Thursday, December 19

Countries around the world must ensure consistency in their approaches to regulating stablecoins, a new report by the Financial Stability Institute says.

Differing approaches could pose challenges to an integrated financial system, the FSI added in its report.

Countries need to make their regulatory frameworks for stablecoins consistent with one another, the Financial Stability Institute (FSI) warned in a report published Tuesday.

The FSI, jointly created by the Bank for International Settlements and the Basel Committee on Banking Supervision, is tasked with assisting regulators worldwide in strengthening their financial systems. The institute’s report on policy implementation insights for stablecoins – which refers to cryptocurrencies whose value is pegged to other assets such as sovereign currencies – warns of the dangers of fragmentation in supervision across the world.

“Stablecoins may still be unregulated or lightly regulated in other jurisdictions,” said the report, authored by FSI Deputy Chair Juan Carlos Crisanto and Senior Advisors Johannes Ehrentraud and Denise Garcia Ocampo.

The authors argued that while many regulatory approaches have similarities when it comes to key requirements, the differences are largely driven by the variety of stablecoin design features and perceived risks. The report warned that this fragmentation in approaches to supervision could pose challenges to an integrated financial system and threaten financial stability.

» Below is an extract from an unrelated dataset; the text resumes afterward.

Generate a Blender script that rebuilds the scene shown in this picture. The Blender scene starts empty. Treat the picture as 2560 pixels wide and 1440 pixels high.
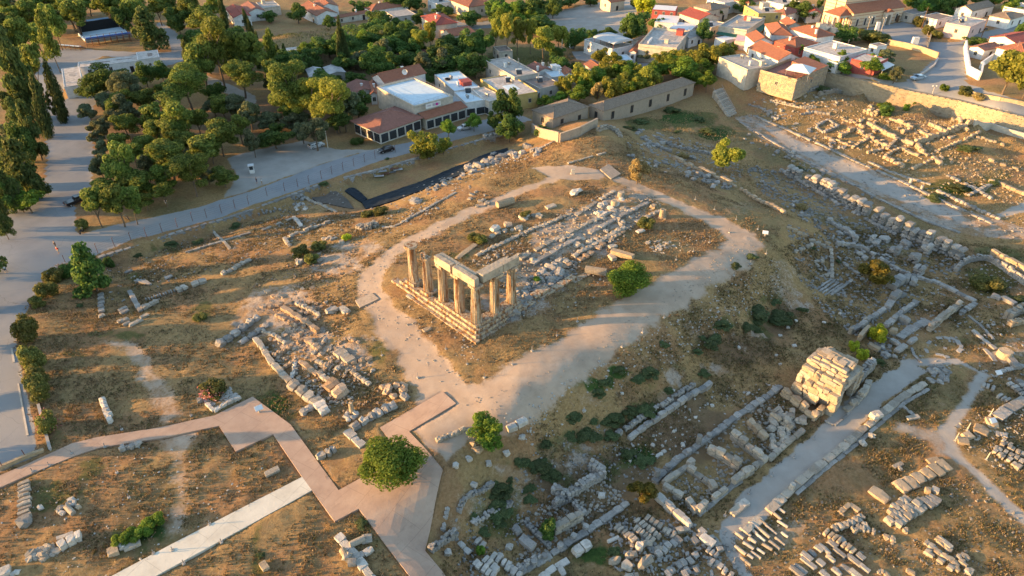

Nations around the world have been exploring how to regulate stablecoins for several years. The U.K., for instance, passed legislation to recognize stablecoins as a means of payment in 2023, while the European Union passed the landmark Markets in Crypto Assets regulation (MiCA) to supervise issuers and service providers handling stablecoins. Japan too has started regulating stablecoins, while the U.S. is considering a stablecoin bill.

The FSI report says jurisdictions have varying definitions and categorizations for stablecoins that may pose a risk to financial stability. There are also discrepancies in requirements for the disclosure of reserve assets kept by stablecoin issuers to maintain the crypto’s value against its reference currency.

“A consistent regulatory framework, as well as its global implementation, is essential to address stablecoins’ risks, prevent regulatory arbitrage and ensure a level playing field in the digital asset ecosystem,” the FSI report said.

Ensuring the interoperability of stablecoins with central bank digital currencies (CBDC) and other digital assets would also be key to promoting an integrated financial system, the report added.

Global organizations such as the International Monetary Fund (IMF) and Financial Stability Board (FSB) have issued or are working on universal norms for stablecoins.